**Stored rows:**
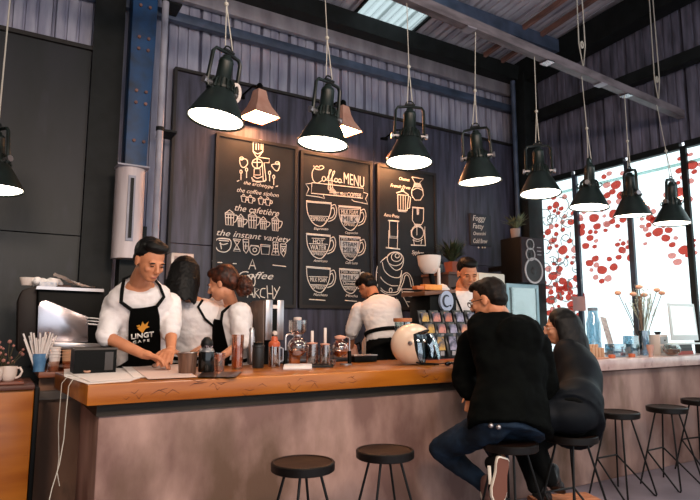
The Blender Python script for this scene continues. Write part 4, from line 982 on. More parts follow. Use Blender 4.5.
# grinder
YG = 4.76; g = thing('coffee_grinder', 'coffee grinder with a white bowl hopper beside the plant', 'grinder', (J(434,300,YG).x, YG, .951))
p = J(429, 256, YG); s = mpp(p); hx = p.x
b = B().lathe([(5*s,-18*s),(8*s,-15.5*s),(11*s,-9*s),(11.8*s,-2*s),(11.8*s,0),(11.2*s,0),(10.4*s,-9*s),(7*s,-15*s),(4.4*s,-17.5*s)], (hx, YG, p.z), 32); obj('hopper', b, ceramic, g, True)
b = B().lathe([(.0005,-16*s),(7.4*s,-15*s),(9.6*s,-10.5*s),(9.8*s,-10*s),(.0005,-9.6*s)], (hx, YG, p.z), 28); obj('beans', b, mat('beans', '#7a4433', .8), g, True)
b = B().lathe([(12*s,0),(12*s,1.3*s),(.0005,1.8*s)], (hx, YG, p.z), 32); obj('hopper_lid', b, blackm, g, True)
q = J(436, 300, YG)
b = B().tube([(hx+.02, YG, p.z-16*s), (hx+.05, YG, p.z-30*s)], .03, 14).tube([(hx+.05, YG, p.z-29*s), (hx+.05, YG, .98)], .075, 18); obj('grinder_body', b, blackm, g, True)
obj('grinder_neck', B().tube([(hx+.07, YG-.07, p.z-12*s), (hx+.07, YG-.07, p.z-31*s)], .018, 12), ceramic, g, True)
obj('grinder_base', B().box(hx-.08, hx+.16, YG-.1, YG+.12, .952, .98).bevel(.006), blackm, g, True)
# plant in terracotta box pot on wall shelf
YP = 5.55
def leafy(b, c, n, R, Hh, seed, wid=.02):
    rr = random.Random(seed)
    for k in range(n):
        a = rr.uniform(0, 2*pi); l = rr.uniform(.5, 1); q = c+V((R*l*cos(a), R*l*sin(a), Hh*rr.uniform(.35, 1)))
        mid_ = c.lerp(q, .55)+V((0,0,Hh*.12)); tdir = (q-mid_).normalized(); sd = tdir.cross(V((0,0,1))); sd = sd.normalized() if sd.length > .01 else V((1,0,0))
        b._add([c, mid_-sd*wid, q, mid_+sd*wid, mid_+V((0,0,.006))], [(0,1,4),(1,2,4),(2,3,4),(3,0,4)])
pz = J(452, 274, YP)
s = mpp(pz); t = thing('potted_plant', 'leafy plant in a square terracotta pot behind the barista at the badge machine', 'plant', (pz.x+.02, YP, pz.z))
w_ = 6.2*s
b = B().rings([[V((sx*w_*k+pz.x+.02, sy*w_*k+YP, pz.z+h_)) for sx, sy in ((-1,-1),(1,-1),(1,1),(-1,1))] for k, h_ in ((.82, 0), (1, 10*s), (1, 12*s), (.85, 12*s), (.8, 10*s))]); obj('pot', b, terracotta, t, True)
b = B(); leafy(b, V((pz.x, YP, pz.z+11*s)), 120, 19*s, 25*s, 4, .014); obj('foliage', b, leafm, t, True, smooth=0)
sh = thing('plant_shelf', 'brown wooden shelf unit under the square terracotta pot', 'shelf', (pz.x, 5.6, 0))
x0_, x1_ = J(436, 280, YP).x, J(478, 273, 5.2).x-.02
obj('shelf_board', B().box(x0_, x1_, 5.3, 5.85, pz.z-.03, pz.z-.002), mat('shelf_brown', '#5f4238', .6), sh, True)
obj('shelf_box', B().box(x0_+.02, x1_-.02, 5.34, 5.84, 1.2, pz.z-.031), mat('dark_shelf_box', '#4b3a36', .6), sh, True)
obj('shelf_support', B().box(x0_+.05, x0_+.1, 5.36, 5.84, 0, 1.199).box(x1_-.1, x1_-.05, 5.36, 5.84, 0, 1.199), darksteel, sh, True)
t = thing('storage_jar', 'dark squat jar on the brown shelf left of the terracotta pot', 'jar', (J(438.5,272,5.45).x, 5.45, pz.z)); obj('jar', B().lathe([(.0005,0),(.05,0),(.055,.02),(.055,.1),(.04,.12)], n=20), mat('jar_green', '#24302a', .3), t); obj('jar_lid', B().lathe([(.045,.12),(.048,.14),(.0005,.145)], n=20), blackm, t)
# ------------------------------------------------------------------ fridge, white cabinet, speaker
YF_ = 5.3
fr = thing('display_fridge', 'glass-door display fridge with pale interior under the speaker', 'fridge', (6.0, 5.5, 0))
xa, xb = J(507, 300, YF_).x, J(539, 300, YF_).x; zt = J(532, 283, 5.2).z-.01
obj('fridge_case', B().box(xa, xa+.03, YF_+.03, 5.85, 0, zt).box(xb-.03, xb, YF_+.03, 5.85, 0, zt).box(xa+.03, xb-.03, YF_+.03, 5.85, zt-.03, zt).box(xa+.03, xb-.03, 5.8, 5.85, 0, zt-.03).box(xa+.03, xb-.03, YF_+.03, 5.8, 0, .15), steel, fr, True)
inner = mat('fridge_inside', '#b4c3c6', .5, emit='#cfdfe2', es=.22)
obj('lit_liner', B().box(xa+.04, xb-.04, 5.77, 5.79, .16, zt-.04), inner, fr, True)
for z in (1.0, 1.22, 1.45, .75): obj('shelf', B().box(xa+.035, xb-.035, YF_+.08, 5.76, z, z+.012), steel, fr, True)
d = obj('door', B().box(xa, xa+.045, YF_, YF_+.025, .1, zt).box(xb-.045, xb, YF_, YF_+.025, .1, zt).box(xa+.045, xb-.045, YF_, YF_+.025, zt-.05, zt).box(xa+.045, xb-.045, YF_, YF_+.025, .1, .15), mat('door_frame_blue', '#8ba4ad', .35, .4), fr, True)
obj('door_glass', B().box(xa+.046, xb-.046, YF_+.008, YF_+.014, .151, zt-.051), glass, d, True)
for z, r0 in ((1.012, 1), (1.232, 2), (.762, 3)):
    rr = random.Random(r0)
    for k in range(5):
        x = xa+.12+k*(xb-xa-.24)/4; b = B().lathe([(.0005,0),(.028,0),(.03,.01),(.03,.09),(.012,.13),(.012,.155),(.0005,.156)], (x, YF_+.2, z+.001), 14)
        single('drink_bottle', b, mat('bottle_%d' % (k % 3), ['#8fb3ba', '#b9c9c4', '#5b7f8a'][k % 3], .3), 'pale bottle standing on a lit shelf inside the display fridge', 'bottle', 'bottles in the display fridge')
xw0, xw1 = J(479, 300, 5.2).x, J(506, 300, 5.2).x
t = thing('white_cabinet', 'tall plain cream cabinet between the badge-machine barista and the fridge', 'cabinet', ((xw0+xw1)/2, 5.4, 0))
creamm = mat('cream_panel', '#cfcabd', .6)
zt2 = J(490, 273, 5.2).z
obj('cabinet_body', B().box(xw0, xw1, 5.22, 5.6, 0, zt2).bevel(.006), creamm, t, True); obj('cabinet_door', B().box(xw0+.01, xw1-.01, 5.2, 5.218, .08, zt2-.01).bevel(.004), creamm, t, True)
# speaker
YS_ = 5.2; sp = thing('loudspeaker', 'black and brown loudspeaker mounted high in the corner beside the windows', 'speaker', (6.0, 5.4, J(530,283,YS_).z))
xa, xb = J(521.5, 260, YS_).x, J(544, 260, YS_).x; z0, z1 = J(532, 283, YS_).z, J(532, 237.5, YS_).z
obj('speaker_box', B().box(xa, xb, YS_+.02, 5.56, z0, z1).bevel(.006), mat('speaker_black', '#0a0a0a', .6, spec=.2), sp, True)
obj('front_baffle', B().box(xa+.005, xb-.005, YS_, YS_+.019, z0+.005, z1-.005).bevel(.004), mat('baffle_brown', '#2a2226', .6, spec=.2), sp, True)
ws_ = xb-xa; hs_ = z1-z0
for (fx, fz, r, nm) in ((.5, .27, .40, 'woofer'), (.38, .62, .2, 'midrange'), (.38, .84, .17, 'tweeter')):
    c = V((xa+ws_*fx, YS_-.001, z0+hs_*fz)); rr = r*ws_
    b = B().lathe([(rr*.86,0),(rr*.86,.014),(rr,.014),(rr,0)], n=32); b.bm.transform(Matrix.Translation(c) @ Matrix.Rotation(pi/2, 4, 'X')); w_ = obj(nm, b, mat('speaker_ring', '#a7a2a4', .4), sp, True)
    b = B().lathe([(rr*.85,.006),(rr*.5,-.004+.006),(rr*.3,.004),(rr*.25,.012),(.0005,.018)], n=28); b.bm.transform(Matrix.Translation(c) @ Matrix.Rotation(pi/2, 4, 'X')); obj('cone', b, mat('cone_dark', '#1a1618', .6), w_, True)
b = B()
for k in range(3): b.box(xa+ws_*.7, xa+ws_*.88, YS_-.006, YS_, z0+hs_*(.62+.08*k), z0+hs_*(.64+.08*k))
obj('level_marks', b, mat('speaker_ring2', '#8b8588', .4), sp, True)
obj('wall_bracket', B().box(xa+.1, xa+.2, 5.561, 5.6, z0+.1, z1-.1).box(xa+.1, xa+.2, 5.56, 5.9, z0+.2, z0+.26), black, sp, True)
pz = V(((xa+xb)/2-.1, YS_+.14, z1+.001)); s = mpp(pz)
t = thing('small_potted_plant', 'small plant with spreading twigs on top of the wall speaker', 'plant', pz)
obj('pot', B().lathe([(.0005,0),(4*s,0),(5*s,9*s),(4.4*s,9*s),(.0005,8*s)], (pz.x-.06, pz.y, pz.z), 20), mat('pale_pot', '#8e7f78', .7), t, True)
b = B(); leafy(b, V((pz.x-.04, pz.y, pz.z+8*s)), 60, 17*s, 18*s, 9, .012); obj('foliage', b, mat('grey_green', '#4f5743', .7, col2='#77805f', scale=20), t, True, smooth=0)
# white box on the wall behind the long-haired barista
p0, p1 = J(171, 263, 5.7), J(194, 254, 5.7)
t = thing('paper_dispenser', 'white box mounted on the wall above the long-haired barista', 'dispenser', ((p0.x+p1.x)/2, 5.7, p0.z-.15))
obj('dispenser_body', B().box(p0.x, p1.x, 5.7, 5.89, p0.z-.15, p1.z).bevel(.008), ceramic, t, True); obj('dispenser_front', B().box(p0.x+.03, p1.x-.03, 5.692, 5.699, p0.z-.13, p1.z-.03).bevel(.003), mat('dull_pink', '#a99590', .6), t, True)
# ------------------------------------------------------------------ marble side objects
def mthing(name, label, cat, px, py, group=None):
    p = T(px, py); return thing(name, label, cat, (p.x, p.y, Z), 0, group), mpp(p)
t, s = mthing('cup_carrier', 'wooden carrier with small kraft cups behind the seated woman', 'carrier', 596, 359)
obj('carrier_tray', B().box(-11*s, 13*s, -.05, .09, 0, .015).bevel(.003), mat('tan_wood', '#b98567', .6), t)
for k in range(4):
    for j in range(2):
        b = B().box(-9*s+k*5*s, -5.3*s+k*5*s, -.03+j*.06, .015+j*.06, .016, .1+j*.03).bevel(.003); single_ = obj('kraft_pack', b, kraft, t)
t, s = mthing('water_bottle', 'clear blue-grey tall bottle on the marble behind the kraft cup carrier', 'bottle', 595, 353)
obj('bottle_body', lathe_px([(6,0),(6.6,1),(6.8,30),(5,36),(4.6,42),(.1,42)], s), MATS['visor_tint'], t)
obj('bottle_cap', lathe_px([(4.8,42),(4.8,45),(.1,45.4)], s), mat('grey_cap', '#6c7a86', .4), t)
t, s = mthing('card_stand', 'grey picture card tilted on a stand above the blue glass box', 'card', 611, 354)
b = B().rings([[V((x*s, y+.0, z*s)) for x, y, z in ((-5,-.02,6),(4.5,-.02,5),(2,.05,36),(-7,.05,37))], [V((x*s, y+.004, z*s)) for x, y, z in ((-5,-.02,6),(4.5,-.02,5),(2,.05,36),(-7,.05,37))]]); obj('card', b, mat('card_print', '#8a7f80', .6, col2='#c2b8b2', scale=30), t)
obj('stand', B().box(-6*s, 5*s, -.04, .04, 0, .012).tube([(-1*s, 0, .012), (-1*s, .0, 8*s)], .006, 8), steel, t)
for k, (px, py, w, h, lab) in enumerate(((616, 357, 20, 13, 'low glass box with blue print nearest the kraft cups'), (632, 356, 12, 20, 'tall clear glass box with blue print left of the vase'))):
    t, s = mthing('glass_box', lab, 'glass box', px, py, 'glass boxes on the marble')
    obj('glass_wall', B().box(-w/2*s, w/2*s, -.05, .05, .002, h*s).bevel(.004), MATS['visor_tint'], t)
    obj('printed_insert', B().box(-w/2*s+.01, w/2*s-.01, -.03, .03, .006, h*.6*s), mat('blue_print', '#7f97a8', .6, col2='#c9d2d3', scale=40), t)
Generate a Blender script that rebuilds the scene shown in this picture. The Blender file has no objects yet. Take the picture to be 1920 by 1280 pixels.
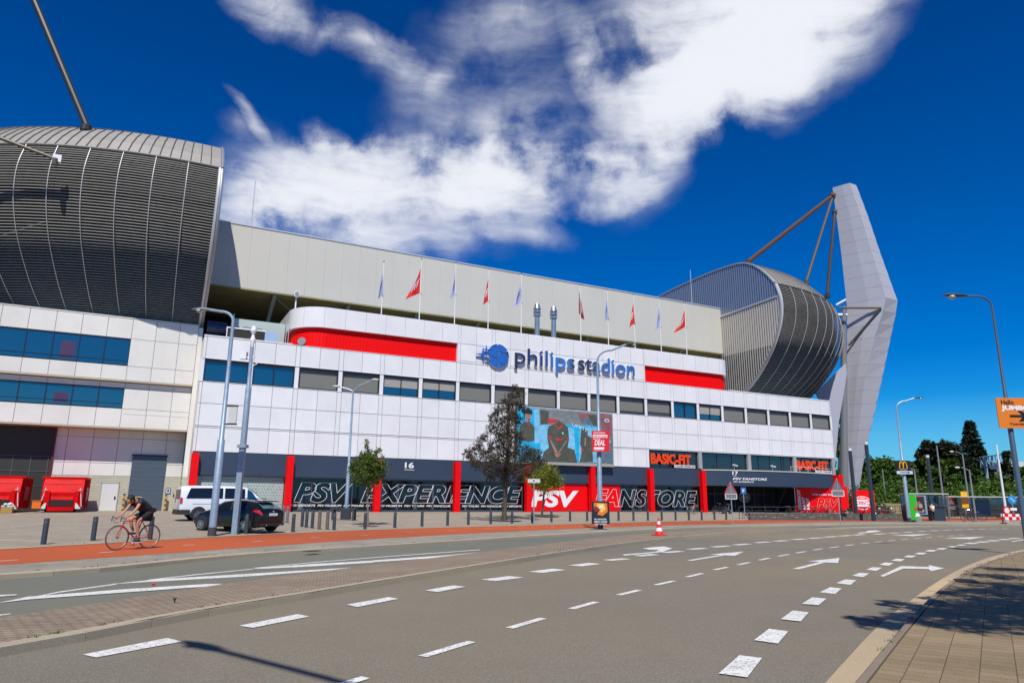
import bpy, bmesh, math, random
from math import sin, cos, tan, pi, radians, sqrt, atan2, hypot, floor
from mathutils import Vector, Matrix, noise
random.seed(7)
SC = bpy.context.scene
COL = SC.collection
# ------------------------------------------------------------------ camera
F_PX, PITCH, ROLL, YAW, CAMH = 1304.5, radians(12.82), radians(.498), radians(62.462), 1.6
_fw = Vector((cos(YAW)*cos(PITCH), sin(YAW)*cos(PITCH), sin(PITCH)))
_r0 = Vector((sin(YAW), -cos(YAW), 0)); _u0 = _r0.cross(_fw)
_rt = _r0*cos(ROLL)+_u0*sin(ROLL); _up = _u0*cos(ROLL)-_r0*sin(ROLL)
CAM = Vector((0, 0, CAMH))
cd = bpy.data.cameras.new('camera'); cam = bpy.data.objects.new('camera', cd); COL.objects.link(cam)
cd.sensor_width = 36; cd.lens = 36*F_PX/1920; cd.clip_end = 6000; cd.clip_start = .05
m3 = Matrix((_rt, _up, -_fw)).transposed()
cam.matrix_world = Matrix.Translation(CAM) @ m3.to_4x4()
SC.camera = cam
# ------------------------------------------------------------------ light
SUN_AZ, SUN_EL = radians(65), radians(55)       # direction the light travels, height of the sun
sun_dir = Vector((cos(SUN_AZ)*cos(SUN_EL), sin(SUN_AZ)*cos(SUN_EL), -sin(SUN_EL)))
sl = bpy.data.lights.new('sun', 'SUN'); sl.energy = 4.9; sl.angle = radians(.53); sl.color = (1, .96, .9)
so = bpy.data.objects.new('sun', sl); COL.objects.link(so)
so.rotation_euler = sun_dir.to_track_quat('-Z', 'Y').to_euler(); so.location = (0, 0, 60)
SC.view_settings.view_transform = 'Standard'; SC.view_settings.look = 'None'
SC.view_settings.exposure = 0.0; SC.view_settings.gamma = 1; SC.view_settings.use_curve_mapping = False
SC.cycles.max_bounces = 6; SC.cycles.transparent_max_bounces = 12
SC.cycles.caustics_reflective = False; SC.cycles.caustics_refractive = False

def ray(x, y): return _fw*F_PX+_rt*(x-960)+_up*(640-y)
def at(x, y, ax, v):
    """the point of the plane axis=v that stands at this place of the photograph"""
    d = ray(x, y); t = (v-CAM[ax])/d[ax]; return CAM+d*t

# ---- world
W = bpy.data.worlds.new('World'); SC.world = W; W.use_nodes = True
nt = W.node_tree; N = nt.nodes; L = nt.links
for n in list(N): N.remove(n)
out = N.new('ShaderNodeOutputWorld'); bg = N.new('ShaderNodeBackground'); bg.inputs[1].default_value = .065
L.new(bg.outputs[0], out.inputs[0])
sky = N.new('ShaderNodeTexSky'); sky.sky_type = 'NISHITA'; sky.sun_disc = False
sky.sun_elevation = SUN_EL; sky.sun_rotation = atan2(-cos(SUN_AZ), -sin(SUN_AZ)); sky.air_density = 1.0; sky.dust_density = .1; sky.ozone_density = 3.0
hs = N.new('ShaderNodeHueSaturation'); hs.inputs['Saturation'].default_value = 1.7; hs.inputs['Value'].default_value = 1.0
L.new(sky.outputs[0], hs.inputs['Color'])
mulc = N.new('ShaderNodeMix'); mulc.data_type = 'RGBA'; mulc.blend_type = 'MULTIPLY'; mulc.inputs[0].default_value = 1
mulc.inputs[7].default_value = (.42, .86, 1.34, 1); L.new(hs.outputs[0], mulc.inputs[6])
tc = N.new('ShaderNodeTexCoord')
sx = N.new('ShaderNodeSeparateXYZ'); L.new(tc.outputs['Generated'], sx.inputs[0])
def wmath(op, a, b=None, c=None):
    n = N.new('ShaderNodeMath'); n.operation = op
    for i, v in enumerate((a, b, c)):
        if v is None: continue
        if isinstance(v, (int, float)): n.inputs[i].default_value = v
        else: L.new(v, n.inputs[i])
    return n.outputs[0]
azm = wmath('MULTIPLY', wmath('ARCTAN2', sx.outputs[1], sx.outputs[0]), 180/pi)
elv = wmath('MULTIPLY', wmath('ARCSINE', sx.outputs[2]), 180/pi)
cmb = N.new('ShaderNodeCombineXYZ'); L.new(azm, cmb.inputs[0]); L.new(elv, cmb.inputs[1])
def wnoise(scale, detail, rough, vec, dist=0):
    n = N.new('ShaderNodeTexNoise'); n.inputs['Scale'].default_value = scale; n.inputs['Detail'].default_value = detail
    n.inputs['Roughness'].default_value = rough; n.inputs['Distortion'].default_value = dist; L.new(vec, n.inputs['Vector']); return n
def vmath(op, a, b):
    n = N.new('ShaderNodeVectorMath'); n.operation = op
    for i, v in enumerate((a, b)):
        if isinstance(v, (tuple, float, int)): n.inputs[i].default_value = v if isinstance(v, tuple) else (v,)*3
        else: L.new(v, n.inputs[i])
    return n.outputs[0]
warp = vmath('MULTIPLY', vmath('SUBTRACT', wnoise(.12, 2, .5, cmb.outputs[0]).outputs['Color'], .5), 3.2)
warp2 = vmath('MULTIPLY', vmath('SUBTRACT', wnoise(.5, 6, .62, cmb.outputs[0]).outputs['Color'], .5), .9)
pos = vmath('ADD', vmath('ADD', cmb.outputs[0], warp), warp2)
def azel(x, y):
    d = ray(x, y).normalized(); return math.degrees(atan2(d.y, d.x)), math.degrees(math.asin(d.z))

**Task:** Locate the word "that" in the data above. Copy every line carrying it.

**Completed exercise:**
Generate a Blender script that rebuilds the scene shown in this picture. The Blender file has no objects yet. Take the picture to be 1920 by 1280 pixels.
    """the point of the plane axis=v that stands at this place of the photograph"""